Additionally, because Christians could not charge each other interest, Jews were often employed to serve as the money lenders and tax collectors of European royalty and nobility (and who were also generally held liable for the ancestral deicide of Jesus). These roles simultaneously created a hatred of Jews, because, in the same paradox as viewing Jews as both controlling and serving American forces, Jews were viewed as being both the puppet and puppeteer of royalty in the process of taxing the masses. In turn, this use of certain Jews as financial intermediaries developed an expertise amongst those Jews in financial matters, building wealth within jewish communities, which in turn, caused yet more animosity toward the Jew. ​Modern political Judeophobes thus came to see the newly emancipated Jews as enjoying disproportionate financial success in modern capitalism. Yet, as some Jews developed capital wealth, other Jews simultaneously began to occupy a disproportionate number of leadership positions in Communist parties. Judeophobia then developed even further, as the Jew was viewed as the force behind capitalism (via their financial success), and at the same time, the nation bent on destroying modern capitalism (via leadership in the communist movement). 

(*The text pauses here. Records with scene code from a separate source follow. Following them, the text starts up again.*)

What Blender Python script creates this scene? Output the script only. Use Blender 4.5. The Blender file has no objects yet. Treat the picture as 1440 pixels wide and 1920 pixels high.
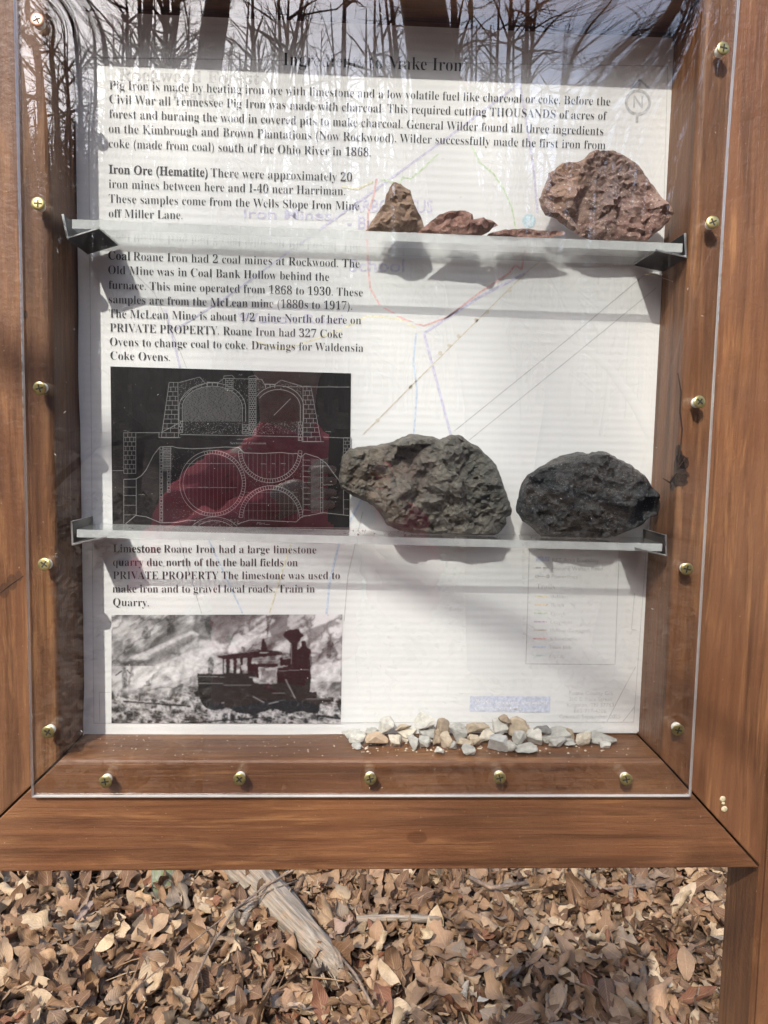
import bpy, bmesh, math, random
import numpy as np
from mathutils import Vector, Matrix, noise
from mathutils.geometry import delaunay_2d_cdt
S = bpy.context.scene
COL = S.collection
R = math.radians
# ------------------------------------------------------------------ camera
EYE = Vector((0.0, -0.6, 1.5))
YAW, PITCH, ROLL = R(2.5477), R(4.9494), R(-1.152)
FPX = 1387.0
def cam_axes():
    cy, sy, cp, sp, cr, sr = math.cos(YAW), math.sin(YAW), math.cos(PITCH), math.sin(PITCH), math.cos(ROLL), math.sin(ROLL)
    f = Vector((sy*cp, cy*cp, -sp)); r = Vector((cy, -sy, 0)); d = f.cross(r)
    return cr*r+sr*d, -sr*r+cr*d, f
CR, CD, CF = cam_axes()
cam = bpy.data.cameras.new('camera'); cam_o = bpy.data.objects.new('camera', cam); COL.objects.link(cam_o)
cam.sensor_fit = 'VERTICAL'; cam.sensor_height = 36; cam.lens = FPX/1920*36
cam.clip_start = 0.005; cam.clip_end = 400
m = Matrix.Identity(4)
for i in range(3):
    m[i][0] = CR[i]; m[i][1] = -CD[i]; m[i][2] = -CF[i]; m[i][3] = EYE[i]
cam_o.matrix_world = m
S.camera = cam_o
def ray(x, y):
    return CR*((x-720)/FPX)+CD*((y-960)/FPX)+CF
def un(x, y, Y):                      # point of the vertical plane at depth Y
    r = ray(x, y); return EYE+r*((Y-EYE.y)/r.y)
def unz(x, y, z):                     # point of the level plane at height z
    r = ray(x, y); return EYE+r*((z-EYE.z)/r.z)
# ------------------------------------------------------------------ light
SUN = Vector((0.40, 1.0, -0.97)).normalized()
el = math.asin(-SUN.z); az = math.atan2(-SUN.x, -SUN.y)
W = bpy.data.worlds.new('World'); S.world = W; W.use_nodes = True
nt = W.node_tree; bg = nt.nodes['Background']
sky = nt.nodes.new('ShaderNodeTexSky'); sky.sky_type = 'NISHITA'; sky.sun_disc = False
sky.sun_elevation = el; sky.sun_rotation = az; sky.dust_density = 2.2; sky.ozone_density = 2.2; sky.air_density = 1.0
nt.links.new(sky.outputs[0], bg.inputs[0]); bg.inputs[1].default_value = 0.15
sl = bpy.data.lights.new('sun', 'SUN'); sl.energy = 2.05; sl.angle = R(0.53); sl.color = (1, 0.955, 0.89)
so = bpy.data.objects.new('sun', sl); COL.objects.link(so)
so.rotation_euler = SUN.to_track_quat('-Z', 'Y').to_euler()
S.view_settings.view_transform = 'Standard'; S.view_settings.look = 'None'
S.view_settings.exposure = 1.40; S.view_settings.gamma = 1
S.render.engine = 'CYCLES'
S.cycles.max_bounces = 10; S.cycles.transparent_max_bounces = 24; S.cycles.glossy_bounces = 4
S.cycles.use_denoising = True; S.cycles.adaptive_threshold = .003
# ------------------------------------------------------------------ helpers
def tag(o, label=None, cat=None, group=None, kind=None):
    if label: o['label'] = label
    if cat: o['category'] = cat
    if group: o['group'] = group
    if kind: o['kind'] = kind
    return o
def link(name, me, mats, parent=None):
    o = bpy.data.objects.new(name, me); COL.objects.link(o)
    for mm in (mats if isinstance(mats, (list, tuple)) else [mats]):
        if mm: me.materials.append(mm)
    if parent: o.parent = parent; o.matrix_parent_inverse = parent.matrix_world.inverted() if False else Matrix.Translation(-Vector(parent.location))
    return o
def empty(name, loc=(0, 0, 0)):
    o = bpy.data.objects.new(name, None); o.location = loc; o.empty_display_size = .02; COL.objects.link(o); return o
def pyd(name, V, F, smooth=False):
    me = bpy.data.meshes.new(name); me.from_pydata([tuple(v) for v in V], [], F); me.validate(); me.update()
    if smooth:
        me.polygons.foreach_set('use_smooth', [True]*len(me.polygons))
    return me
def from_bm(name, bm, smooth=False):
    me = bpy.data.meshes.new(name); bm.to_mesh(me); bm.free()
    if smooth: me.polygons.foreach_set('use_smooth', [True]*len(me.polygons))
    return me
class MB:
    def __init__(s): s.v = []; s.f = []; s.mi = []
    def add(s, V, F, mi=0):
        k = len(s.v); s.v += [tuple(v) for v in V]; s.f += [[i+k for i in f] for f in F]; s.mi += [mi]*len(F)
    def box(s, a, b, mi=0):
        x0, y0, z0 = a; x1, y1, z1 = b
        s.add([(x0,y0,z0),(x1,y0,z0),(x1,y1,z0),(x0,y1,z0),(x0,y0,z1),(x1,y0,z1),(x1,y1,z1),(x0,y1,z1)],
              [(0,3,2,1),(4,5,6,7),(0,1,5,4),(1,2,6,5),(2,3,7,6),(3,0,4,7)], mi)
    def tube(s, pts, rad, n=8, caps=True, mi=0):
        pts = [Vector(p) for p in pts]
        if not hasattr(rad, '__len__'): rad = [rad]*len(pts)
        V = []; up = Vector((.137, .31, .94)).normalized()
        for i, p in enumerate(pts):
            t = (pts[min(i+1, len(pts)-1)]-pts[max(i-1, 0)]).normalized()
            a = t.cross(up)
            if a.length < .05: a = t.cross(Vector((1, 0, 0)))
            a.normalize(); b = t.cross(a)
            for k in range(n):
                w = 2*math.pi*k/n; V.append(p+(a*math.cos(w)+b*math.sin(w))*rad[i])
        F = [(i*n+k, i*n+(k+1) % n, (i+1)*n+(k+1) % n, (i+1)*n+k) for i in range(len(pts)-1) for k in range(n)]
        if caps: F += [tuple(range(n))[::-1], tuple((len(pts)-1)*n+k for k in range(n))]
        s.add(V, F, mi)
    def lathe(s, prof, origin, axis, n=24, mi=0):
        axis = Vector(axis).normalized(); a = axis.orthogonal().normalized(); b = axis.cross(a); o = Vector(origin)
        V = [o+axis*h+(a*math.cos(2*math.pi*k/n)+b*math.sin(2*math.pi*k/n))*max(r, 1e-6) for h, r in prof for k in range(n)]
        F = [(i*n+k, i*n+(k+1) % n, (i+1)*n+(k+1) % n, (i+1)*n+k) for i in range(len(prof)-1) for k in range(n)]
        F += [tuple(range(n))[::-1], tuple((len(prof)-1)*n+k for k in range(n))]
        s.add(V, F, mi)
    def mesh(s, name, smooth=False):
        me = pyd(name, s.v, s.f, smooth)
        if len(me.polygons) == len(s.mi): me.polygons.foreach_set('material_index', s.mi)
        return me
    def build(s, name, mats, parent=None, smooth=False):
        return link(name, s.mesh(name, smooth), mats, parent)
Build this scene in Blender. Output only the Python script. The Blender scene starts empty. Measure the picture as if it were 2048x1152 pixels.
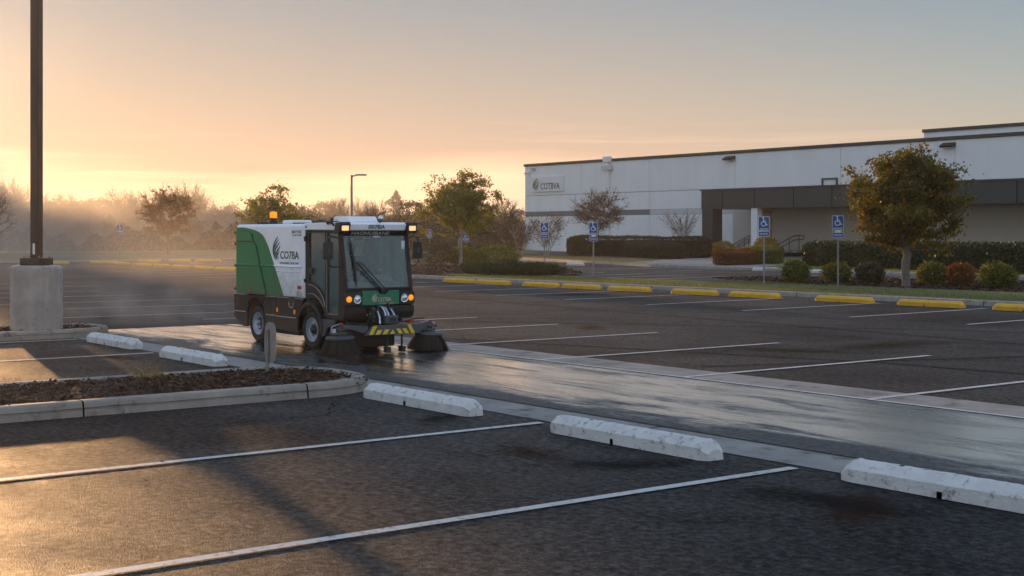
import bpy, bmesh, math, random
import numpy as np
from mathutils import Vector, Matrix
R = math.radians
rng = random.Random(7)
nrg = np.random.default_rng(11)
sc = bpy.context.scene
COL = sc.collection

# ------------------------------------------------------------------ frame
# world axes follow the car park: +x along the lane (toward the sweeper's nose), +y across it.
# the camera stands at the origin, 1.8 m up, looking along CF.
H = 1.8
CR = (.6015, .7989)      # camera right
CF = (-.7989, .6015)     # camera forward
def at(px, py, z=0.0):
    d = 2741.0*(H-z)/(py-466.0); s = (px-1024.0)/2741.0*d
    return (CR[0]*s+CF[0]*d, CR[1]*s+CF[1]*d)
def atd(px, d):
    s = (px-1024.0)/2741.0*d
    return (CR[0]*s+CF[0]*d, CR[1]*s+CF[1]*d)

# ------------------------------------------------------------------ materials
MATS = {}
def newmat(name):
    m = bpy.data.materials.new(name); m.use_nodes = True
    nt = m.node_tree; nt.nodes.clear(); MATS[name] = m
    return m, nt
def N(nt, t, **kw):
    n = nt.nodes.new(t)
    for k, v in kw.items():
        if k.startswith('_'): setattr(n, k[1:], v)
        else: n.inputs[k.replace('~', ' ')].default_value = v
    return n
def L(nt, a, b): nt.links.new(a, b)
def c4(c): return (c[0], c[1], c[2], 1)
def mul(c, k): return tuple(min(1, x*k) for x in c)
def ramp(nt, fac, stops):
    r = nt.nodes.new('ShaderNodeValToRGB'); e = r.color_ramp.elements
    while len(e) < len(stops): e.new(.5)
    for i, (p, c) in enumerate(stops):
        e[i].position = p; e[i].color = c4(c) if not isinstance(c, (int, float)) else (c, c, c, 1)
    L(nt, fac, r.inputs[0]); return r
def pm(name, col, rough=.5, metal=0, var=.12, scale=6, bump=0, bscale=60, spec=.5, dirt=None, coat=0, streak=0, film=None):
    """painted / plain surface with mottled colour, roughness break-up and fine bump"""
    m, nt = newmat(name)
    out = N(nt, 'ShaderNodeOutputMaterial'); b = N(nt, 'ShaderNodeBsdfPrincipled')
    b.inputs['Metallic'].default_value = metal
    b.inputs['Specular IOR Level'].default_value = spec
    b.inputs['Coat Weight'].default_value = coat
    tc = N(nt, 'ShaderNodeTexCoord')
    oi = N(nt, 'ShaderNodeObjectInfo'); osc = N(nt, 'ShaderNodeMath', _operation='MULTIPLY'); L(nt, oi.outputs['Random'], osc.inputs[0]); osc.inputs[1].default_value = 37.0
    off = N(nt, 'ShaderNodeVectorMath', _operation='ADD'); L(nt, tc.outputs['Object'], off.inputs[0]); L(nt, osc.outputs[0], off.inputs[1]); src = off.outputs[0]
    n1 = N(nt, 'ShaderNodeTexNoise', Scale=scale, Detail=6, Roughness=.62); L(nt, src, n1.inputs['Vector'])
    r1 = ramp(nt, n1.outputs['Fac'], [(.3, mul(col, 1-var)), (.7, mul(col, 1+var))])
    colo = r1.outputs[0]
    if dirt:
        n2 = N(nt, 'ShaderNodeTexNoise', Scale=dirt[2], Detail=8, Roughness=.7); L(nt, src, n2.inputs['Vector'])
        r2 = ramp(nt, n2.outputs['Fac'], [(dirt[1], 0), (dirt[1]+.14, 1)])
        mx = N(nt, 'ShaderNodeMixRGB'); L(nt, r2.outputs[0], mx.inputs[0]); L(nt, colo, mx.inputs[1])
        mx.inputs[2].default_value = c4(dirt[0]); colo = mx.outputs[0]
    if streak:
        ms = N(nt, 'ShaderNodeMapping'); L(nt, src, ms.inputs[0]); ms.inputs['Scale'].default_value = (1, 1, .09)
        ns_ = N(nt, 'ShaderNodeTexNoise', Scale=streak, Detail=8, Roughness=.7); L(nt, ms.outputs[0], ns_.inputs['Vector']); rs_ = ramp(nt, ns_.outputs['Fac'], [(.35, .80), (.55, 1)])
        mk = N(nt, 'ShaderNodeMixRGB', _blend_type='MULTIPLY', Fac=.25 if name != 'pedestal_concrete' else .75); L(nt, colo, mk.inputs[1]); L(nt, rs_.outputs[0], mk.inputs[2]); colo = mk.outputs[0]
    if film:
        sz = N(nt, 'ShaderNodeSeparateXYZ'); L(nt, tc.outputs['Object'], sz.inputs[0]); fm = N(nt, 'ShaderNodeMapRange'); L(nt, sz.outputs['Z'], fm.inputs[0]); fm.inputs[1].default_value = film[2]; fm.inputs[2].default_value = film[1]; fm.inputs[3].default_value = 0; fm.inputs[4].default_value = .5
        fn = N(nt, 'ShaderNodeTexNoise', Scale=7, Detail=8, Roughness=.72); L(nt, src, fn.inputs['Vector']); fa = N(nt, 'ShaderNodeMath', _operation='ADD'); L(nt, fm.outputs[0], fa.inputs[0]); L(nt, fn.outputs['Fac'], fa.inputs[1])
        fr_ = ramp(nt, fa.outputs[0], [(.62, 0), (1.0, .55)]); mf = N(nt, 'ShaderNodeMixRGB'); L(nt, fr_.outputs[0], mf.inputs[0]); L(nt, colo, mf.inputs[1]); mf.inputs[2].default_value = c4(film[0]); colo = mf.outputs[0]
    L(nt, colo, b.inputs['Base Color'])
    rr = N(nt, 'ShaderNodeMapRange'); L(nt, n1.outputs['Fac'], rr.inputs[0])
    rr.inputs[3].default_value = max(.02, rough-.1); rr.inputs[4].default_value = min(1, rough+.1)
    L(nt, rr.outputs[0], b.inputs['Roughness'])
    if bump:
        n3 = N(nt, 'ShaderNodeTexNoise', Scale=bscale, Detail=5, Roughness=.6); L(nt, src, n3.inputs['Vector'])
        bp = N(nt, 'ShaderNodeBump', Strength=bump, Distance=.01); L(nt, n3.outputs['Fac'], bp.inputs['Height'])
        L(nt, bp.outputs[0], b.inputs['Normal'])
    L(nt, b.outputs[0], out.inputs[0]); return m
def leafmat(name, cols, trans=.35, rough=.55):
    m, nt = newmat(name)
    out = N(nt, 'ShaderNodeOutputMaterial'); g = N(nt, 'ShaderNodeNewGeometry')
    st = [(i/(len(cols)-1) if len(cols) > 1 else 0, c) for i, c in enumerate(cols)]
    r = ramp(nt, g.outputs['Random Per Island'], st)
    b = N(nt, 'ShaderNodeBsdfPrincipled', Roughness=rough); L(nt, r.outputs[0], b.inputs['Base Color'])
    b.inputs['Specular IOR Level'].default_value = .3
    t = N(nt, 'ShaderNodeBsdfTranslucent'); hs = N(nt, 'ShaderNodeHueSaturation', Saturation=1.15, Value=1.5)
    L(nt, r.outputs[0], hs.inputs['Color']); L(nt, hs.outputs[0], t.inputs[0])
    mx = N(nt, 'ShaderNodeMixShader', Fac=trans); L(nt, b.outputs[0], mx.inputs[1]); L(nt, t.outputs[0], mx.inputs[2])
    L(nt, mx.outputs[0], out.inputs[0]); return m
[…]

Judeophobia thus transitioned from the demonopathy of its medieval predecessor, focused on the insulated Jew as an external collective threat that must be punished for its sins, to instead a focus on the assimilated Jew as an internal collective threat whose success must be kept at bay. Blood libels (manufactured allegations that Jews consumed the blood of Christian children, which again is paradoxically a violation of a core tenet of Judaism) that stirred the masses against a perceived Jewish threat to the community became political libels in modern times, stirring the masses against a perceived Jewish threat to the nation or state. Political libels then became racial. Assimilation and even conversion to Christianity were not only insufficient solutions for Jews, but in fact exacerbated the problem of political Judeophobia. Jews thus found themselves in an impossible position. Gaining sovereignty through a nation-state emerged as a natural solution in the context of nineteenth-century nationalism, thereby also manifesting the deepest desire of the Jewish people since being conquered and dispersed from their ancestral holy land. 

Now, in the twenty-first century, deciding to eliminate the Iranian regime, Hamas, and Hezbollah in the face of international opposition and outcry is an affirmation of Zionist self-determination. The tacit, if not explicit, support of “resistance” in the form of terror against Israel affirms the Jewish people’s need for sovereignty and self-defense. Looking at the historical patterns of Judeophobia, the current geopolitical Judeophobic uproar could become a global movement to destroy Israel, less like boycott-divest-sanction and more like a full-scale, unprecedentedly supported invasion—one which, but for the current war, may ultimately have included Iranian nuclear weapons.

Nevertheless, geopolitical Judeophobia is giving rise to a form of solidarity with the Jewish nation that transcends the Jewish people itself. In the same way that the emergence of political Judeophobia gave rise to the movement of political Zionism, the emergence of geopolitical Judeophobia is giving rise to what could be called “geopolitical Zionism”: a global, principled Zionist identification with the existential right and cause of the Jewish state as a triumphant decolonized democracy facing the frontier of radicalism, fundamentalism, and despotism, while simultaneously suffering from the perennial irrationality that has been known only too well by the Jewish people since it was dispersed, but not erased, by the Roman Empire. Defeating the Iranian regime will be the latest triumph not only of the US-Israel alliance, but of geopolitical Zionism.